MRL went to the court against SPIC in 1996 (surprisingly, because in private conversations with this correspondent, the company's officials have always said they did not want to be a part of the project). The courtroom battle went on for about a year and a half, which finally resulted in the injunction, in October 1997.

Within ten months of the injunction, SPIC and MRL agreed upon a `Memorandum of Settlement' (MoS), which had to be approved by the Government of India (MRL's owner). This approval came in March 2001, after 20 months.

At that time, it looked as if the project would re-start soon, but that was not to be. Then came the point of difference between SPIC and the lenders. While SPIC wanted about Rs 250 crore more from the lenders — partly to pay MRL about Rs 35 crore as agreed in the MoS and partly to restart the project — the lenders wanted SPIC to get an equity partner first. SPIC did try to get a joint venture partner on board, but all the potential suitors wanted SPIC to first get out of the legal entanglements and also have a financial restructuring plan in operation, before they would come in.
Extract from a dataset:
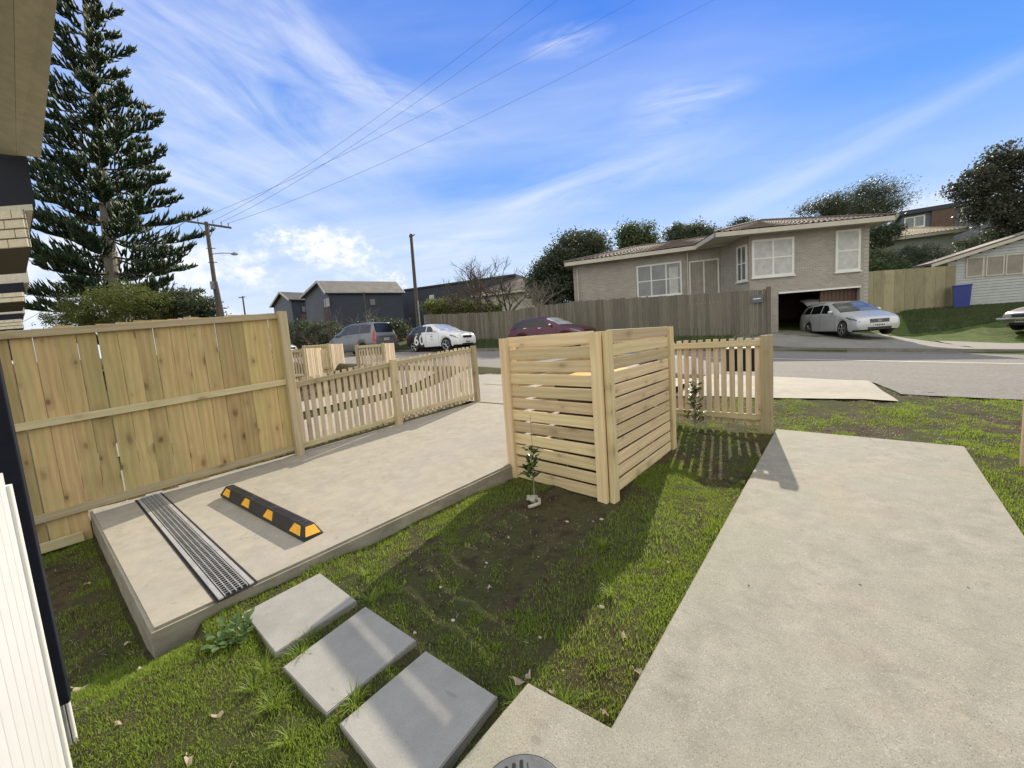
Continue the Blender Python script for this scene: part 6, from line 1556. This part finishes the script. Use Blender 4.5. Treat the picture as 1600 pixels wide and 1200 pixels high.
TR = [
 ('shrub', 'dense yellow-green shrub at the foot of the big pine, above the paling fence', 'shrub', gbase(190, 500, 30), [B(160, 482, 30, 45, 30), B(200, 470, 29, 40, 28), B(240, 478, 29.5, 35, 24), B(120, 500, 30, 40, 15)], 16000, .16, 'yellow_leaf', {}),
 ('pohutukawa', 'rounded dark leafy tree right of the yellow shrub, beside the leaning pole', 'tree', gbase(290, 500, 31), [B(285, 476, 31, 38, 22), B(312, 480, 30.5, 26, 18), B(258, 485, 31, 30, 16), B(325, 488, 31, 16, 10)], 9000, .22, 'dark_leaf', dict(shell=.3)),
 ('cypress', 'broad dark conifer left of the brick house, rising above its eave', 'tree', gbase(890, 500, 27), [B(905, 400, 27, 42, 40), B(875, 425, 27, 38, 38), B(850, 445, 27.5, 26, 36), B(930, 395, 27, 24, 30), B(885, 462, 26.5, 42, 30), B(930, 440, 27, 20, 40)], 26000, .20, 'dark_leaf', dict(shell=.5, up=.8)),
 ('bushy_tree', 'square-topped green tree behind the brick house roof, next to the dark conifer', 'tree', gbase(995, 480, 36), [B(982, 372, 36, 15, 22), B(1008, 370, 36, 16, 20), B(995, 385, 36, 24, 18)], 8000, .24, 'mid_leaf', {}),
 ('bushy_tree', 'wide olive green tree behind the brick house roof, middle one of the row', 'tree', gbase(1080, 480, 37), [B(1060, 372, 37, 20, 18), B(1085, 370, 37, 24, 20), B(1110, 376, 37, 22, 14), B(1128, 372, 37, 12, 10)], 10000, .24, 'grey_leaf', {}),
 ('bushy_tree', 'small dark treetop peeping over the brick house where the two roofs meet', 'tree', gbase(1163, 480, 38), [B(1160, 355, 38, 16, 10), B(1172, 360, 38, 12, 8)], 3000, .22, 'dark_leaf', {}),
 ('windswept_tree', 'windswept feathery tree leaning right behind the brick house roof', 'tree', gbase(1330, 480, 33), [B(1258, 333, 33, 15, 8), B(1290, 326, 33, 20, 12), B(1340, 308, 33, 18, 14), B(1372, 312, 33, 15, 12), B(1365, 334, 33, 28, 12), B(1310, 338, 33, 34, 10)], 15000, .26, 'dark_leaf', dict(wind=(CR*1.0+UP*.55)[:], asp=.22, shell=.4)),
 ('pohutukawa', 'big spreading dark tree at the upper right edge, sky showing through its crown', 'tree', gbase(1580, 440, 27), [B(1520, 290, 27, 30, 26), B(1560, 262, 27, 36, 34), B(1610, 270, 27, 50, 50), B(1545, 325, 27, 34, 24), B(1600, 335, 27, 40, 40), B(1585, 378, 27, 30, 22), B(1660, 330, 27, 50, 80)], 26000, .22, 'red_leaf', dict(shell=.35)),
 ('shrub', 'pale flowering shrub below the big dark tree, above the garage roof', 'shrub', gbase(1545, 420, 27), [B(1520, 385, 27.5, 26, 14), B(1550, 378, 27.5, 26, 18), B(1505, 398, 27, 16, 8)], 6000, .15, 'grey_leaf', {}),
 ('shrub', 'leafy green shrub behind the plywood fence next to the brick house', 'shrub', gbase(1375, 430, 26), [B(1372, 408, 26, 20, 20), B(1362, 420, 25, 16, 14), B(1392, 418, 26, 18, 12)], 5000, .15, 'mid_leaf', {}),
 ('shrub', 'thin grey-green shrub in front of the cream-roofed house wall', 'shrub', gbase(1430, 430, 27), [B(1422, 402, 27, 22, 16), B(1452, 400, 27, 18, 18), B(1475, 405, 27, 12, 12)], 5000, .14, 'grey_leaf', {}),
 ('dark_bush', 'dark bush squeezed between the brick house wall and the cream-roofed house', 'shrub', gbase(1360, 380, 30), [B(1365, 372, 30, 24, 18), B(1385, 362, 30, 20, 10)], 4000, .18, 'dark_leaf', {}),
 ('hedge', 'tall yellow-green hedge topping the left part of the grey street fence', 'hedge', gbase(715, 500, 30), [B(680, 481, 30.5, 18, 12), B(705, 479, 30, 20, 14), B(735, 481, 29, 24, 12), B(765, 484, 28, 20, 10)], 12000, .13, 'yellow_leaf', dict(up=1.0)),
 ('dark_hedge', 'dark hedge in front of the gabled houses, behind the grey van', 'hedge', gbase(520, 540, 33), [B(470, 522, 34, 30, 22), B(510, 522, 33, 30, 20), B(545, 526, 32, 30, 16), B(590, 520, 33, 34, 22), B(625, 522, 33, 20, 22), B(440, 530, 35, 20, 22)], 16000, .18, 'dark_leaf', {}),
]
for i, (nm, lab, cat, base, blobs, n, size, mat, kw) in enumerate(TR):
    tree(nm, lab, cat, base, blobs, n, size, mat, seed=20+i, trunk=.16, **kw)
# bare trees
def bare_tree(name, label, px, py, D, hpx, spread, n0, seed, mat='pale_bark', lean=0, depth=5, r0=.13):
    rg = random.Random(seed); b = at(px, py, D); z = gz(b.x, b.y); b = Vector((b.x, b.y, z)); top = at(px, hpx, D).z; H_ = top-z
    r = empty(name, b, label, 'tree'); m = MB(); tw = MB()
    def grow(p, d, L, rr, k):
        pts = [p]; q = p; dd = d.copy()
        for i in range(3):
            dd = (dd+Vector((rg.gauss(0, .22), rg.gauss(0, .22), rg.gauss(0, .14)+.05))).normalized(); q = q+dd*L/3; pts.append(q)
        (m if k > 1 else tw).tube(pts, rr, 6 if k > 2 else 4, cap=False, r2=rr*.6)
        if k == 0: return
        for i in range(rg.choice([2, 3, 3]) if k > 1 else 4):
            j = rg.choice([1, 2, 3]) if i else 3; nd = (dd+Vector((rg.gauss(0, .55), rg.gauss(0, .55), rg.gauss(0, .35)+.12))*spread).normalized()
            grow(pts[j], nd, L*rg.uniform(.62, .85), rr*.58, k-1)
    for i in range(n0):
        an = 2*math.pi*i/n0+rg.random(); grow(b, Vector((math.cos(an)*.35, math.sin(an)*.35, 1)).normalized(), H_*.36, r0, depth)
    m.build('limbs', mat, r, world=True); tw.build('twigs', mat, r, world=True)['kind'] = 'stuff'
bare_tree('bare_tree', 'sprawling leafless tree over the street fence, left of the dark conifer', 778, 500, 27.5, 400, 1.35, 4, 14, depth=5, mat='bark')
bare_tree('bare_tree', 'smaller leafless tree left of the sprawling one, over the yellow-green hedge', 738, 500, 28.5, 425, 1.5, 3, 8, depth=5, r0=.09, mat='bark')
bare_tree('bare_tree', 'tangled bare twiggy bush on the street fence below the dark conifer', 845, 500, 25.0, 430, 1.5, 4, 21, depth=5, r0=.06)
bare_tree('bare_sapling', 'thin bare street tree in front of the dark gabled house', 563, 535, 31, 478, 1.0, 2, 31, depth=4, r0=.05)
bare_tree('bare_sapling', 'thin reddish bare tree behind the nose of the grey van', 510, 540, 30, 497, 1.0, 2, 33, depth=4, r0=.05, mat='brown_cladding')
# rough grass on the far verge and lawn
def far_verge(x, y, r): return r.random(x.shape) < .5
r_ = np.random.default_rng(91)
def far_grass(poly, n, h, lab, seed):
    r = np.random.default_rng(seed); xs = [p[0] for p in poly]; ys = [p[1] for p in poly]; x = r.uniform(min(xs), max(xs), n); y = r.uniform(min(ys), max(ys), n); ok = inpoly(x, y, poly); x, y = x[ok], y[ok]; n = len(x); z = gz_np(x, y)
    an = r.uniform(0, 6.28, n); ww = .012*r.uniform(.6, 1.4, n); hh_ = h*r.uniform(.4, 1.3, n); l = hh_*r.uniform(0, .7, n)
    P0 = np.stack([x-np.cos(an)*ww, y-np.sin(an)*ww, z-.01], 1); P1 = np.stack([x+np.cos(an)*ww, y+np.sin(an)*ww, z-.01], 1); P2 = np.stack([x+np.sin(an)*l, y+np.cos(an)*l, z+hh_], 1)
    tag(npmesh('verge_grass', np.stack([P0, P1, P2], 1).reshape(-1, 3), np.arange(n*3).reshape(-1, 3), 'mid_leaf'), lab, 'grass', kind='stuff')
a, b, c, d = gpt(1405, 483, 21.8), gpt(1640, 468, 22), gpt(1640, 500, 18.3), gpt(1425, 524, 17.4)
far_grass([a, b, c, d], 60000, .09, 'sunlit rough lawn sloping up to the garage on the far side of the street', 3)
vp_ = [(-26, far_kerb(-26)+.2), (-5.3, far_kerb(-5.3)+.2), (fk[4][0], fk[4][1]-.1), (fk[3][0], fk[3][1]-.1), (fk[2][0], fk[2][1]-.1), (fk[1][0], fk[1][1]-.1), (fk[0][0], fk[0][1]-.1)]
far_grass(vp_, 60000, .10, 'strip of grass between the far kerb and the grey street fence', 4)
nb_ = [(-9.5, -.5), (-8.3, -.5), (-9.2, 6.6), (-10.2, 6.6)]
far_grass(nb_, 14000, .06, 'strip of lawn between the two neighbour concrete paths, seen between pickets', 6)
This deadlock continued until December 2002 (although in the meantime, IDBI mandated TCE to reassess the feasibility of the project now), till ICICI moved the DRT for recovery of its loans. The DRT passed an order allowing ICICI to take possession of SPIC Petro's properties. Subsequently, when SPIC lost its appeal to the Debts Recovery Appellate Tribunal, the company moved the Bombay High Court.

ICICI's position is that with the talks leading nowhere, it can hope to get its money back only by seizing the hypothecated assets.

SPIC has taken a stand that since it had no control over the events that took place starting from the Court's injunction, it cannot be expected to pay the interest charges for the period after October 1997. Besides, what assets are there to seize? The land cannot be resold, because if it is not used for the purposes of the project, it has to go back to the original owners. All the key machinery is in a bonded warehouse — ICICI would have to pay the customs duty plus the interest to seize it.